Thursday, August 19, 2010

Essay: "The Threshold and the Jolt of Pain." Edward Hoagland.



Review: This was one of those essays in which the essayist gives details about his life and personal experiences that are more personal than any reader would want to know. I mean really embarrassingly personal details. Along the way he describes the pain of being a stutterer, his scandalous relationship with women, the pain of childbirth in women and just about any kind of pain allotted to human beings. These descriptions of pain depress.

He does have one interesting comment at the end about the pain of dying: “It’s when we have no imperative purpose in front of our sufferings that we think about ‘bearing up’; ‘bearing up’ is converted to serve as a purpose…. Since we must like it or lump it, we like it.”

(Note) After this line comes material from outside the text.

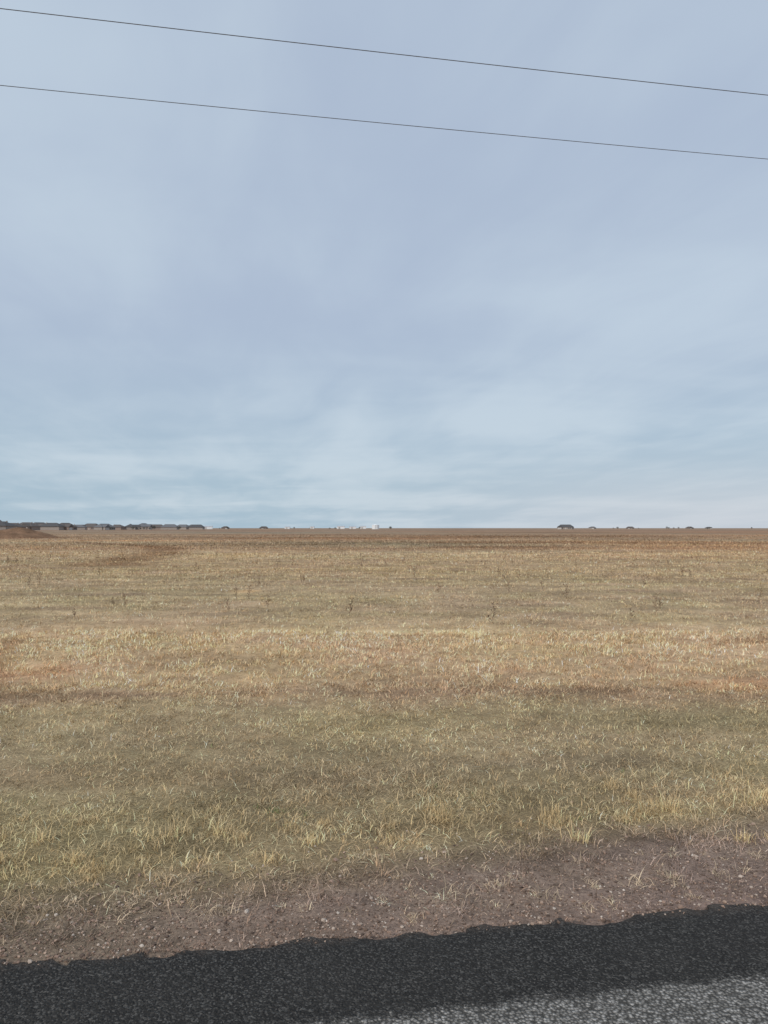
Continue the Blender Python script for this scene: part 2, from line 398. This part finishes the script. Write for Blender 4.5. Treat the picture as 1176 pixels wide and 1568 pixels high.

Rating for this essay: * out of *****.

The Art of the Personal Essay: An Anthology from the Classical Era to the Present. Ed. Phillip Lopate. New York: Anchor Books, 1995.

Note: Both of the previous essays by Edward Hoagland were “downers.” I will not summarize another essay like them. I consider literature and art, in general, to be uplifting, in spite of the tragedies of the world. Save depression  for the daily local newscasts. I expect art to make me want to live. I don’t need to be depressed by what I read. I know many of my readers will disagree with me, but even the essays by James Baldwin give one a sense of hope. The ancient Greeks and Shakespeare could deal that way with tragedy and that’s what I am looking for in the essays I review. RayS.